Progressive tech watchdog groups echoed these concerns. The grassroots organization Parents Rise issued a statement saying: "We have been very clear that we will not accept any kids' online safety bill without a duty of care, or one that offers Big Tech an escape hatch from existing state laws."

Blumenthal has previously opposed proposals for a moratorium on state AI regulation, stating at the time that "states have been on the frontline against election deepfakes and other AI abuses."

What the Right Is Saying

Sen. Marsha Blackburn (R-Tenn.), the Republican co-author of KOSA, has made clear that duty of care is a nonstarter without Senate approval. Her office did not immediately respond to requests for comment, but she has consistently supported the provision in negotiations.

House Republicans who backed the KIDS Act argued the package strikes necessary balances on free speech concerns that previously blocked previous attempts to advance KOSA through the House. Rep. Brett Guthrie (R-Ky.), chair of the Energy and Commerce Committee, noted the compromise nature of the legislation.

Sen. Ted Cruz (R-Texas), chair of the Senate Committee on Commerce, Science and Transportation, told reporters at the Capitol that he expects the Senate version of KOSA will be on the next committee markup on kids safety. "Those negotiations are ongoing," he said.

Jon Schweppe, a senior adviser at Americans Principles Project and former senior adviser at the Federal Trade Commission until earlier this year, said House passage represents progress but acknowledged Senate dynamics may differ. "You get something out of chamber there, Senate politics are going to be what they are," he said.

What the Numbers Show

KOSA has been introduced four times in as many years without becoming law. The bill passed the Senate easily in 2024 with bipartisan support, but House Republicans blocked it from reaching the floor over concerns about censorship and freedom of speech.

The White House held two meetings this month with a handful of tech and policy organizations to discuss package negotiations that could include preemption language on state AI laws, according to two sources familiar with the discussions. Attendees included representatives from the Heritage Foundation, RAINN, Bull Moose Project, National Center on Sexual Exploitation, Digital Childhood Alliance, American Principles Project and America First Policy Institute.

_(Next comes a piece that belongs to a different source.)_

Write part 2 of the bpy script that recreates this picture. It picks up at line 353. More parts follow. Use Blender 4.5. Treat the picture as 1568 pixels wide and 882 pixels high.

The App Store Accountability Act, which would require age verification for access to app stores and parental consent for users under 18, is also being discussed as part of potential Senate negotiations. Blackburn's No Fakes Act, a bill protecting artists from AI impersonation, could be included in any final package.

The Bottom Line

The path forward for kids online safety legislation remains uncertain despite House passage. The fundamental disagreement over duty of care creates a significant hurdle that both chambers must resolve before any compromise reaches the president's desk. White House involvement suggests executive branch interest in seeing some form of legislation pass, but the scope of AI preemption language and whether it will satisfy all stakeholders remains unclear. Watch for upcoming Senate Commerce Committee markup discussions as an early indicator of whether negotiators can bridge the gap between chamber versions.